Ahora, en este momento, en este instante vacío, estoy en una de esas curiosas situaciones donde me siento frente al computador a redactar sin un camino o final.

Estoy estancada en aquella sensación que se te produce al mirar por la ventana. Miras, ves todo, contemplas la inmensidad del mundo y piensas en lo pequeño que eres frente a esa jungla de acero y cemento. Piensas en historias vagas, quizá en cosas que nunca pasarán o que quisieras que te pasaran. Sabes que no sirve para nada, que solo estás matando el tiempo ligeramente entre las melodías embriagantes de un par de auriculares.
Y sigues mirando tras la ventana, sin importarte nada.
Y eso hago.
Escribo, sin pensar en qué escribo. Quizá porque pienso en que conseguiré algo bueno mientras deslizo los dedos en las teclas. Quizá porque pienso que tengo algo bueno que contar, o que algo decente saldrá.
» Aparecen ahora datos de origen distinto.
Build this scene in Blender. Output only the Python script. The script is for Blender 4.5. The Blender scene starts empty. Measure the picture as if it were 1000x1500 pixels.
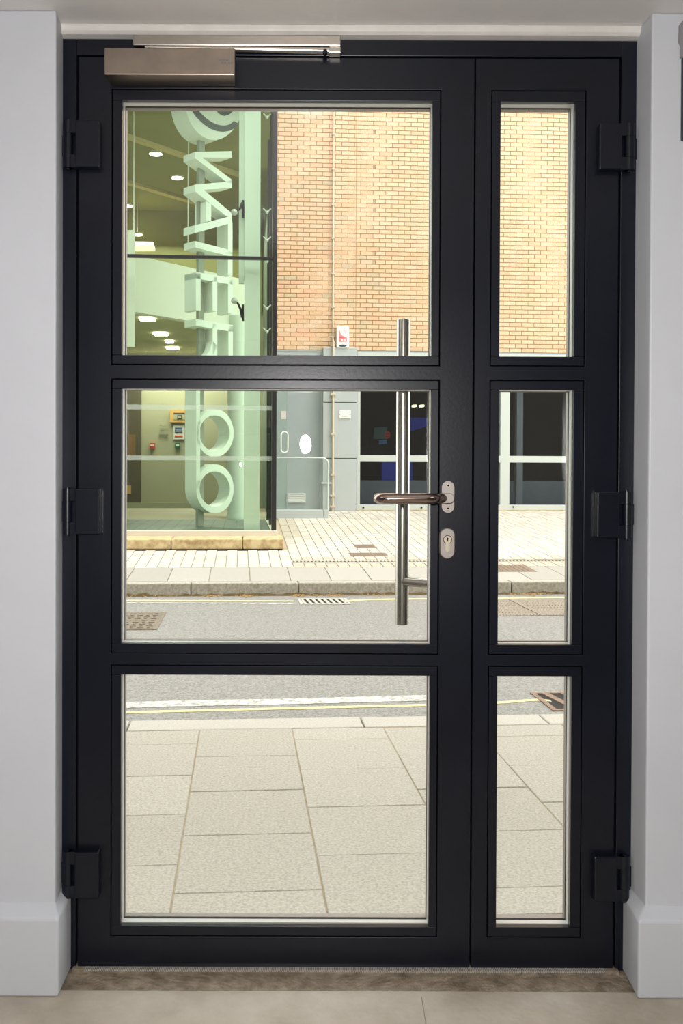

Quizá solo escribo por la necesidad de saciar el hambre de aquel parásito literario que habita en mí y me exige un poco de creatividad e innovación antes de permitirme el descanso eterno.
Un parásito que me tiene aquí: Escribiendo sin saber qué escribir.
Un parásito al que bauticé como Sam White.
Un parásito que, sin él, yo no estaría aquí.